Goal:
Give the material again in full, matching it exactly.

Data segment:
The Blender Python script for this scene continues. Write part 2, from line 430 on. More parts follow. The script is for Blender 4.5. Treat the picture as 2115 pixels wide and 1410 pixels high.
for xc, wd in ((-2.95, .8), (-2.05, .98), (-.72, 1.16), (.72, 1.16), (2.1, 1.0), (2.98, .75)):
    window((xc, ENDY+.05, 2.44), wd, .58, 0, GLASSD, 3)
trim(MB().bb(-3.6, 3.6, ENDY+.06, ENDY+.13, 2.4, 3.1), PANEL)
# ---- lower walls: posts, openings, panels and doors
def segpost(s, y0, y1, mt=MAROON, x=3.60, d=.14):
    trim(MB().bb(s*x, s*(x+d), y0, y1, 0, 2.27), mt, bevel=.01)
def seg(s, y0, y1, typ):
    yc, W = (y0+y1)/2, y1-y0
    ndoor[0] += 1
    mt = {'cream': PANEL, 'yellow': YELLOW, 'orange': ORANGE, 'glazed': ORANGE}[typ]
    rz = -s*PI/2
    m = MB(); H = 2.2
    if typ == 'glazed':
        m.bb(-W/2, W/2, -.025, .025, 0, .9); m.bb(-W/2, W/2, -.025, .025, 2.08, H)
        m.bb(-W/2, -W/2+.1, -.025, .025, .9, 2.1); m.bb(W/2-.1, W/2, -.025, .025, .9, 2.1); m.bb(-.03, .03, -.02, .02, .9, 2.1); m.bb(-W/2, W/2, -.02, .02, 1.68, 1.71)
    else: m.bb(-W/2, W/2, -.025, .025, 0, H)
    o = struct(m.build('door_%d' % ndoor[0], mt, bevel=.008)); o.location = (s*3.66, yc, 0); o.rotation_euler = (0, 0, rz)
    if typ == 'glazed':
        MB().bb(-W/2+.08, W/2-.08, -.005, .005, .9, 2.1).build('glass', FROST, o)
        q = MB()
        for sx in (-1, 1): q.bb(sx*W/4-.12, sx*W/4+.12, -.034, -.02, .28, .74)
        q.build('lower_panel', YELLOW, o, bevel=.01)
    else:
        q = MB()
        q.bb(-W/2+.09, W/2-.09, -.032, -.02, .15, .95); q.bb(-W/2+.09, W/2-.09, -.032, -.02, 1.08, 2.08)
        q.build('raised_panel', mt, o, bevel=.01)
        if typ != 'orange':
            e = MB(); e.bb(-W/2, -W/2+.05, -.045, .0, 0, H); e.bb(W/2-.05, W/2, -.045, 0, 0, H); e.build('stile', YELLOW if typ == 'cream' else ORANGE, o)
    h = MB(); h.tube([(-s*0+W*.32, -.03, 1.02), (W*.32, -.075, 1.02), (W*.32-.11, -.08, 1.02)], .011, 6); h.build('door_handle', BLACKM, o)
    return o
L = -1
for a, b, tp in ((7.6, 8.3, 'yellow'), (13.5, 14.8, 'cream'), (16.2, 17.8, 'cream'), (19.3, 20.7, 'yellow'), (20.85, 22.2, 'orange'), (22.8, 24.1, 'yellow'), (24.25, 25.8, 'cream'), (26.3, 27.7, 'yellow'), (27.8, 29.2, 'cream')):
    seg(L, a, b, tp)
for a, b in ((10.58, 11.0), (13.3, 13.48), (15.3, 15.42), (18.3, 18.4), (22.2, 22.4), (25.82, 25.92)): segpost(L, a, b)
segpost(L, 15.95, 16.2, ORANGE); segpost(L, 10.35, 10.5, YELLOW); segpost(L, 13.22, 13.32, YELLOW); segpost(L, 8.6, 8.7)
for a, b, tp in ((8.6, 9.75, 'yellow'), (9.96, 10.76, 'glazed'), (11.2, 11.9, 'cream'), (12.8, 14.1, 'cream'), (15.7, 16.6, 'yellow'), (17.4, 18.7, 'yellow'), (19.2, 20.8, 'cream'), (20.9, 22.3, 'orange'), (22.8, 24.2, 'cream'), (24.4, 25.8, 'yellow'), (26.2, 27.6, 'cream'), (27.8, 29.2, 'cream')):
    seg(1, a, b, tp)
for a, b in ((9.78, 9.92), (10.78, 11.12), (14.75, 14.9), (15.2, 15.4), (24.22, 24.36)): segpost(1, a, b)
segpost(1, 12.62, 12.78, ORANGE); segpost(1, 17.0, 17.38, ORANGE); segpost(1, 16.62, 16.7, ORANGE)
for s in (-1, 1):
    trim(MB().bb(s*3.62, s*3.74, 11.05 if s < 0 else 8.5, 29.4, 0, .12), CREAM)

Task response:
The Blender Python script for this scene continues. Write part 2, from line 430 on. More parts follow. The script is for Blender 4.5. Treat the picture as 2115 pixels wide and 1410 pixels high.
for xc, wd in ((-2.95, .8), (-2.05, .98), (-.72, 1.16), (.72, 1.16), (2.1, 1.0), (2.98, .75)):
    window((xc, ENDY+.05, 2.44), wd, .58, 0, GLASSD, 3)
trim(MB().bb(-3.6, 3.6, ENDY+.06, ENDY+.13, 2.4, 3.1), PANEL)
# ---- lower walls: posts, openings, panels and doors
def segpost(s, y0, y1, mt=MAROON, x=3.60, d=.14):
    trim(MB().bb(s*x, s*(x+d), y0, y1, 0, 2.27), mt, bevel=.01)
def seg(s, y0, y1, typ):
    yc, W = (y0+y1)/2, y1-y0
    ndoor[0] += 1
    mt = {'cream': PANEL, 'yellow': YELLOW, 'orange': ORANGE, 'glazed': ORANGE}[typ]
    rz = -s*PI/2
    m = MB(); H = 2.2
    if typ == 'glazed':
        m.bb(-W/2, W/2, -.025, .025, 0, .9); m.bb(-W/2, W/2, -.025, .025, 2.08, H)
        m.bb(-W/2, -W/2+.1, -.025, .025, .9, 2.1); m.bb(W/2-.1, W/2, -.025, .025, .9, 2.1); m.bb(-.03, .03, -.02, .02, .9, 2.1); m.bb(-W/2, W/2, -.02, .02, 1.68, 1.71)
    else: m.bb(-W/2, W/2, -.025, .025, 0, H)
    o = struct(m.build('door_%d' % ndoor[0], mt, bevel=.008)); o.location = (s*3.66, yc, 0); o.rotation_euler = (0, 0, rz)
    if typ == 'glazed':
        MB().bb(-W/2+.08, W/2-.08, -.005, .005, .9, 2.1).build('glass', FROST, o)
        q = MB()
        for sx in (-1, 1): q.bb(sx*W/4-.12, sx*W/4+.12, -.034, -.02, .28, .74)
        q.build('lower_panel', YELLOW, o, bevel=.01)
    else:
        q = MB()
        q.bb(-W/2+.09, W/2-.09, -.032, -.02, .15, .95); q.bb(-W/2+.09, W/2-.09, -.032, -.02, 1.08, 2.08)
        q.build('raised_panel', mt, o, bevel=.01)
        if typ != 'orange':
            e = MB(); e.bb(-W/2, -W/2+.05, -.045, .0, 0, H); e.bb(W/2-.05, W/2, -.045, 0, 0, H); e.build('stile', YELLOW if typ == 'cream' else ORANGE, o)
    h = MB(); h.tube([(-s*0+W*.32, -.03, 1.02), (W*.32, -.075, 1.02), (W*.32-.11, -.08, 1.02)], .011, 6); h.build('door_handle', BLACKM, o)
    return o
L = -1
for a, b, tp in ((7.6, 8.3, 'yellow'), (13.5, 14.8, 'cream'), (16.2, 17.8, 'cream'), (19.3, 20.7, 'yellow'), (20.85, 22.2, 'orange'), (22.8, 24.1, 'yellow'), (24.25, 25.8, 'cream'), (26.3, 27.7, 'yellow'), (27.8, 29.2, 'cream')):
    seg(L, a, b, tp)
for a, b in ((10.58, 11.0), (13.3, 13.48), (15.3, 15.42), (18.3, 18.4), (22.2, 22.4), (25.82, 25.92)): segpost(L, a, b)
segpost(L, 15.95, 16.2, ORANGE); segpost(L, 10.35, 10.5, YELLOW); segpost(L, 13.22, 13.32, YELLOW); segpost(L, 8.6, 8.7)
for a, b, tp in ((8.6, 9.75, 'yellow'), (9.96, 10.76, 'glazed'), (11.2, 11.9, 'cream'), (12.8, 14.1, 'cream'), (15.7, 16.6, 'yellow'), (17.4, 18.7, 'yellow'), (19.2, 20.8, 'cream'), (20.9, 22.3, 'orange'), (22.8, 24.2, 'cream'), (24.4, 25.8, 'yellow'), (26.2, 27.6, 'cream'), (27.8, 29.2, 'cream')):
    seg(1, a, b, tp)
for a, b in ((9.78, 9.92), (10.78, 11.12), (14.75, 14.9), (15.2, 15.4), (24.22, 24.36)): segpost(1, a, b)
segpost(1, 12.62, 12.78, ORANGE); segpost(1, 17.0, 17.38, ORANGE); segpost(1, 16.62, 16.7, ORANGE)
for s in (-1, 1):
    trim(MB().bb(s*3.62, s*3.74, 11.05 if s < 0 else 8.5, 29.4, 0, .12), CREAM)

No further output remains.